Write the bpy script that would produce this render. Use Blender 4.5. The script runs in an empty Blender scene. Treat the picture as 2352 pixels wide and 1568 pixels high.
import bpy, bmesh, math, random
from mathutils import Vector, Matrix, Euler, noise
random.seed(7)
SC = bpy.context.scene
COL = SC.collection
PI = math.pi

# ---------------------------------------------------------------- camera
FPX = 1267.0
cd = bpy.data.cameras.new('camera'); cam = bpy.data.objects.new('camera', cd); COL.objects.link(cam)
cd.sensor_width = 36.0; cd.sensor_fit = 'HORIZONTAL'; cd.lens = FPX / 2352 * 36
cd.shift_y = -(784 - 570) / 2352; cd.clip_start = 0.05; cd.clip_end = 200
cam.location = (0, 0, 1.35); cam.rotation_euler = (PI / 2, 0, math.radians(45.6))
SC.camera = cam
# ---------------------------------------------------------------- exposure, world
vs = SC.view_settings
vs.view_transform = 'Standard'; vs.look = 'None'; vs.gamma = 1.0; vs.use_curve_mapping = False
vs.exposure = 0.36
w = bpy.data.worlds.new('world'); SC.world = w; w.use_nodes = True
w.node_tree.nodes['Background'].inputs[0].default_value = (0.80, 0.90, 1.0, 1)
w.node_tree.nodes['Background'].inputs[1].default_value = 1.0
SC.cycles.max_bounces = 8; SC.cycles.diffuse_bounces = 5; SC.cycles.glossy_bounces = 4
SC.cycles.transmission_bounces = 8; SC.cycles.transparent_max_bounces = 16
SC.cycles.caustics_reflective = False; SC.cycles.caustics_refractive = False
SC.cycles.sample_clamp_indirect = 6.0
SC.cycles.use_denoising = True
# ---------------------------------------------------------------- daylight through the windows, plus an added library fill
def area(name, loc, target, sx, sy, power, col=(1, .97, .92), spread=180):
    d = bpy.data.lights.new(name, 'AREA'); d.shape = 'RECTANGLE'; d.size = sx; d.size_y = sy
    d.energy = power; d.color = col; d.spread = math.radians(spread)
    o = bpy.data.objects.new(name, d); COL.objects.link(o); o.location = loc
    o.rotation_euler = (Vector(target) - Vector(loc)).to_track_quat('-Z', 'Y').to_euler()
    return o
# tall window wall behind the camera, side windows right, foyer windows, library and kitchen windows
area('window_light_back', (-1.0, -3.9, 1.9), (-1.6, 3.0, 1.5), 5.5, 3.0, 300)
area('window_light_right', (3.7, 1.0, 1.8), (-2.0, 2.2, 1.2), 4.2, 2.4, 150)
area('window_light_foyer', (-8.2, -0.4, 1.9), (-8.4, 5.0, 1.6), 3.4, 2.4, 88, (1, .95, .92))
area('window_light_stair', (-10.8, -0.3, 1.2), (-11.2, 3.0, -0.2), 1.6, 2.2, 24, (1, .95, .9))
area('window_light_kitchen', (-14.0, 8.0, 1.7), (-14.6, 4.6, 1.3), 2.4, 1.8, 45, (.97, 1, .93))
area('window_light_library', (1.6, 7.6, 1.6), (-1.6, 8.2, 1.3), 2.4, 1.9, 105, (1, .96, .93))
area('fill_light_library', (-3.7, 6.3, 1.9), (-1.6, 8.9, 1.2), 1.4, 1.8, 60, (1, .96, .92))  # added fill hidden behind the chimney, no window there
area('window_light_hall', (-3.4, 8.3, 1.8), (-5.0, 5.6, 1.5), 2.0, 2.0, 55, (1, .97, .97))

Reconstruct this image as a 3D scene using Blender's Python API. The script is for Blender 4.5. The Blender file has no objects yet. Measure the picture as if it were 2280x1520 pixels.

## Work required
Take the lines from the start of the records through the line holding "PI = math.pi", both included, and please print them exactly, with nothing else.

## Answer to the problem
Write the bpy script that would produce this render. Use Blender 4.5. The script runs in an empty Blender scene. Treat the picture as 2352 pixels wide and 1568 pixels high.
import bpy, bmesh, math, random
from mathutils import Vector, Matrix, Euler, noise
random.seed(7)
SC = bpy.context.scene
COL = SC.collection
PI = math.pi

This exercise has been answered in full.